Extracted information:
■ ■ ■ ■
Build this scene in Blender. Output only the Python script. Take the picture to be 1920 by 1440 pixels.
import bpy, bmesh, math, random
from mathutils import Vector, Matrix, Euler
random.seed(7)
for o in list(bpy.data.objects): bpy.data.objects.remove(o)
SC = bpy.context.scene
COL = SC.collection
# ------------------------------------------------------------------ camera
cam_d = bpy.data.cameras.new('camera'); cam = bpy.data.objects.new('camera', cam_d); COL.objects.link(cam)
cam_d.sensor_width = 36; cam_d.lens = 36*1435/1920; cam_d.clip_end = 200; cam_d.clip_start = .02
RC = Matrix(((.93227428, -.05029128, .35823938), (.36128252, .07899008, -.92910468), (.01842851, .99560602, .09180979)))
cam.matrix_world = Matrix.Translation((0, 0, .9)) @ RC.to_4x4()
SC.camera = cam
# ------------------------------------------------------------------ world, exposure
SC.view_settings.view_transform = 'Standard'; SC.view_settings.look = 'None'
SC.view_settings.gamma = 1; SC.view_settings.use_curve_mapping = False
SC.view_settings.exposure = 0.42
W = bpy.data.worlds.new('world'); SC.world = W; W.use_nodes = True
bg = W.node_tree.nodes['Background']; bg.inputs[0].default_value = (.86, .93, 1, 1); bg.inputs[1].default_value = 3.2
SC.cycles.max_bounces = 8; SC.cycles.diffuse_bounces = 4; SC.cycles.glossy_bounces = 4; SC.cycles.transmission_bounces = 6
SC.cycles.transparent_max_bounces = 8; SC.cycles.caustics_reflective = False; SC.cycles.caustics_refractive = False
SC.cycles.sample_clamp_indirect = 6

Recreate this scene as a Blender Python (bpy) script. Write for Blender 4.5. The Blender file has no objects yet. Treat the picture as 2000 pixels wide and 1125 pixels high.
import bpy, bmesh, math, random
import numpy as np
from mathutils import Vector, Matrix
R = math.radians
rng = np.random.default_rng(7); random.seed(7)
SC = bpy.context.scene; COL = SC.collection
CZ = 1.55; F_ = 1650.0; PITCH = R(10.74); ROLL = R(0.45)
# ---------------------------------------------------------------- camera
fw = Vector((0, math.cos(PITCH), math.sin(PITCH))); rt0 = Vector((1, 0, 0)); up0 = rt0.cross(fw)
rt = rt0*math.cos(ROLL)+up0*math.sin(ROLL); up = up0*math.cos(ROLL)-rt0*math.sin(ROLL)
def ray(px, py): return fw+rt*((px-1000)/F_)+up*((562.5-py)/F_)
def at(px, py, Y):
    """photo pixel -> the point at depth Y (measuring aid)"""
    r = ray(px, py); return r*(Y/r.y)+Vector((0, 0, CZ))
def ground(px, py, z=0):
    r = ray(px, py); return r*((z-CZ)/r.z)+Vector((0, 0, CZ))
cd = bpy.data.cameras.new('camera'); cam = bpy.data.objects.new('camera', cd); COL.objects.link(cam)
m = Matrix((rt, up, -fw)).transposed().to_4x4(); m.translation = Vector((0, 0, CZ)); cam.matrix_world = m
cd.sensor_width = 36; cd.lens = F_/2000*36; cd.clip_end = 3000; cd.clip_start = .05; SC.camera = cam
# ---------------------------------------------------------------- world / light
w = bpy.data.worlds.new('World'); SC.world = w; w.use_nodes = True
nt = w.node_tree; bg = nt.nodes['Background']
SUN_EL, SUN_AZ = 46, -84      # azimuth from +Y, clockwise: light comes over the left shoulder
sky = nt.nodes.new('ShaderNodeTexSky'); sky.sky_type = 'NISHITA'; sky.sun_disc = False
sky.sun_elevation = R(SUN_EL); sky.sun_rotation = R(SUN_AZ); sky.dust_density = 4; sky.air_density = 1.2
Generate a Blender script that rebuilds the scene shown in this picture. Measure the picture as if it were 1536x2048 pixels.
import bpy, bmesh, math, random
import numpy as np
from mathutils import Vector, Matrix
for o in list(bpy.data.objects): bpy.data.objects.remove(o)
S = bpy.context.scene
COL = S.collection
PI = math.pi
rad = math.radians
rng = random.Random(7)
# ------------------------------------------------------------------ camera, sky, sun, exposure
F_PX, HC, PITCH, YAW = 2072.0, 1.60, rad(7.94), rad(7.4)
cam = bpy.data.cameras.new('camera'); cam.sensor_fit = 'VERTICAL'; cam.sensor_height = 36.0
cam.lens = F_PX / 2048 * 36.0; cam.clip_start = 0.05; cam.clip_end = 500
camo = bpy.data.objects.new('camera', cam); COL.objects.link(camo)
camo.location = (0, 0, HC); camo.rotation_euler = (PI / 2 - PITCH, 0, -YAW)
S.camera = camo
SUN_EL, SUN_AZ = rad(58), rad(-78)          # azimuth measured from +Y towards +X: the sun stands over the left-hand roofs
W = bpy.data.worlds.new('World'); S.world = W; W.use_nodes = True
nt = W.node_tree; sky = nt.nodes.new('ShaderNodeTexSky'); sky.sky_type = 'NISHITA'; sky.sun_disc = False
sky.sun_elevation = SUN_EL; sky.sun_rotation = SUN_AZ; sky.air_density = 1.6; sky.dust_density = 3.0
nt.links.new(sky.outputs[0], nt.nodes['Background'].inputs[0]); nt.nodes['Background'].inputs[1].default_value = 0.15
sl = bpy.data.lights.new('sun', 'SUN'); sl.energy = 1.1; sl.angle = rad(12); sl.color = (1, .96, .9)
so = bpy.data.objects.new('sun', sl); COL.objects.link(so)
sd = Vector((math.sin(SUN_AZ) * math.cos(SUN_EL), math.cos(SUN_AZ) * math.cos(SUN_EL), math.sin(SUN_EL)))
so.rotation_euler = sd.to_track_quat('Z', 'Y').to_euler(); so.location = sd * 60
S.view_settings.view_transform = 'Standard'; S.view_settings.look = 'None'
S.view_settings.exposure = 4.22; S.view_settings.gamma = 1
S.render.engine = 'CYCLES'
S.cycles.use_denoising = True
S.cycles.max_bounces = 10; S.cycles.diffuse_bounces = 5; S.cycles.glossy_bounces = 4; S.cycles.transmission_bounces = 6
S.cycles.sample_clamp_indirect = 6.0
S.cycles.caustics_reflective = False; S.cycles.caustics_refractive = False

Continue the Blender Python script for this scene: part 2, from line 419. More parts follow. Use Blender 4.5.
■ ■ ■ ■
Using the data above, reproduce every line exactly.

Build this scene in Blender. Output only the Python script. Take the picture to be 1920 by 1440 pixels.
import bpy, bmesh, math, random
from mathutils import Vector, Matrix, Euler
random.seed(7)
for o in list(bpy.data.objects): bpy.data.objects.remove(o)
SC = bpy.context.scene
COL = SC.collection
# ------------------------------------------------------------------ camera
cam_d = bpy.data.cameras.new('camera'); cam = bpy.data.objects.new('camera', cam_d); COL.objects.link(cam)
cam_d.sensor_width = 36; cam_d.lens = 36*1435/1920; cam_d.clip_end = 200; cam_d.clip_start = .02
RC = Matrix(((.93227428, -.05029128, .35823938), (.36128252, .07899008, -.92910468), (.01842851, .99560602, .09180979)))
cam.matrix_world = Matrix.Translation((0, 0, .9)) @ RC.to_4x4()
SC.camera = cam
# ------------------------------------------------------------------ world, exposure
SC.view_settings.view_transform = 'Standard'; SC.view_settings.look = 'None'
SC.view_settings.gamma = 1; SC.view_settings.use_curve_mapping = False
SC.view_settings.exposure = 0.42
W = bpy.data.worlds.new('world'); SC.world = W; W.use_nodes = True
bg = W.node_tree.nodes['Background']; bg.inputs[0].default_value = (.86, .93, 1, 1); bg.inputs[1].default_value = 3.2
SC.cycles.max_bounces = 8; SC.cycles.diffuse_bounces = 4; SC.cycles.glossy_bounces = 4; SC.cycles.transmission_bounces = 6
SC.cycles.transparent_max_bounces = 8; SC.cycles.caustics_reflective = False; SC.cycles.caustics_refractive = False
SC.cycles.sample_clamp_indirect = 6

Recreate this scene as a Blender Python (bpy) script. Write for Blender 4.5. The Blender file has no objects yet. Treat the picture as 2000 pixels wide and 1125 pixels high.
import bpy, bmesh, math, random
import numpy as np
from mathutils import Vector, Matrix
R = math.radians
rng = np.random.default_rng(7); random.seed(7)
SC = bpy.context.scene; COL = SC.collection
CZ = 1.55; F_ = 1650.0; PITCH = R(10.74); ROLL = R(0.45)
# ---------------------------------------------------------------- camera
fw = Vector((0, math.cos(PITCH), math.sin(PITCH))); rt0 = Vector((1, 0, 0)); up0 = rt0.cross(fw)
rt = rt0*math.cos(ROLL)+up0*math.sin(ROLL); up = up0*math.cos(ROLL)-rt0*math.sin(ROLL)
def ray(px, py): return fw+rt*((px-1000)/F_)+up*((562.5-py)/F_)
def at(px, py, Y):
    """photo pixel -> the point at depth Y (measuring aid)"""
    r = ray(px, py); return r*(Y/r.y)+Vector((0, 0, CZ))
def ground(px, py, z=0):
    r = ray(px, py); return r*((z-CZ)/r.z)+Vector((0, 0, CZ))
cd = bpy.data.cameras.new('camera'); cam = bpy.data.objects.new('camera', cd); COL.objects.link(cam)
m = Matrix((rt, up, -fw)).transposed().to_4x4(); m.translation = Vector((0, 0, CZ)); cam.matrix_world = m
cd.sensor_width = 36; cd.lens = F_/2000*36; cd.clip_end = 3000; cd.clip_start = .05; SC.camera = cam
# ---------------------------------------------------------------- world / light
w = bpy.data.worlds.new('World'); SC.world = w; w.use_nodes = True
nt = w.node_tree; bg = nt.nodes['Background']
SUN_EL, SUN_AZ = 46, -84      # azimuth from +Y, clockwise: light comes over the left shoulder
sky = nt.nodes.new('ShaderNodeTexSky'); sky.sky_type = 'NISHITA'; sky.sun_disc = False
sky.sun_elevation = R(SUN_EL); sky.sun_rotation = R(SUN_AZ); sky.dust_density = 4; sky.air_density = 1.2
Generate a Blender script that rebuilds the scene shown in this picture. Measure the picture as if it were 1536x2048 pixels.
import bpy, bmesh, math, random
import numpy as np
from mathutils import Vector, Matrix
for o in list(bpy.data.objects): bpy.data.objects.remove(o)
S = bpy.context.scene
COL = S.collection
PI = math.pi
rad = math.radians
rng = random.Random(7)
# ------------------------------------------------------------------ camera, sky, sun, exposure
F_PX, HC, PITCH, YAW = 2072.0, 1.60, rad(7.94), rad(7.4)
cam = bpy.data.cameras.new('camera'); cam.sensor_fit = 'VERTICAL'; cam.sensor_height = 36.0
cam.lens = F_PX / 2048 * 36.0; cam.clip_start = 0.05; cam.clip_end = 500
camo = bpy.data.objects.new('camera', cam); COL.objects.link(camo)
camo.location = (0, 0, HC); camo.rotation_euler = (PI / 2 - PITCH, 0, -YAW)
S.camera = camo
SUN_EL, SUN_AZ = rad(58), rad(-78)          # azimuth measured from +Y towards +X: the sun stands over the left-hand roofs
W = bpy.data.worlds.new('World'); S.world = W; W.use_nodes = True
nt = W.node_tree; sky = nt.nodes.new('ShaderNodeTexSky'); sky.sky_type = 'NISHITA'; sky.sun_disc = False
sky.sun_elevation = SUN_EL; sky.sun_rotation = SUN_AZ; sky.air_density = 1.6; sky.dust_density = 3.0
nt.links.new(sky.outputs[0], nt.nodes['Background'].inputs[0]); nt.nodes['Background'].inputs[1].default_value = 0.15
sl = bpy.data.lights.new('sun', 'SUN'); sl.energy = 1.1; sl.angle = rad(12); sl.color = (1, .96, .9)
so = bpy.data.objects.new('sun', sl); COL.objects.link(so)
sd = Vector((math.sin(SUN_AZ) * math.cos(SUN_EL), math.cos(SUN_AZ) * math.cos(SUN_EL), math.sin(SUN_EL)))
so.rotation_euler = sd.to_track_quat('Z', 'Y').to_euler(); so.location = sd * 60
S.view_settings.view_transform = 'Standard'; S.view_settings.look = 'None'
S.view_settings.exposure = 4.22; S.view_settings.gamma = 1
S.render.engine = 'CYCLES'
S.cycles.use_denoising = True
S.cycles.max_bounces = 10; S.cycles.diffuse_bounces = 5; S.cycles.glossy_bounces = 4; S.cycles.transmission_bounces = 6
S.cycles.sample_clamp_indirect = 6.0
S.cycles.caustics_reflective = False; S.cycles.caustics_refractive = False

Continue the Blender Python script for this scene: part 2, from line 419. More parts follow. Use Blender 4.5.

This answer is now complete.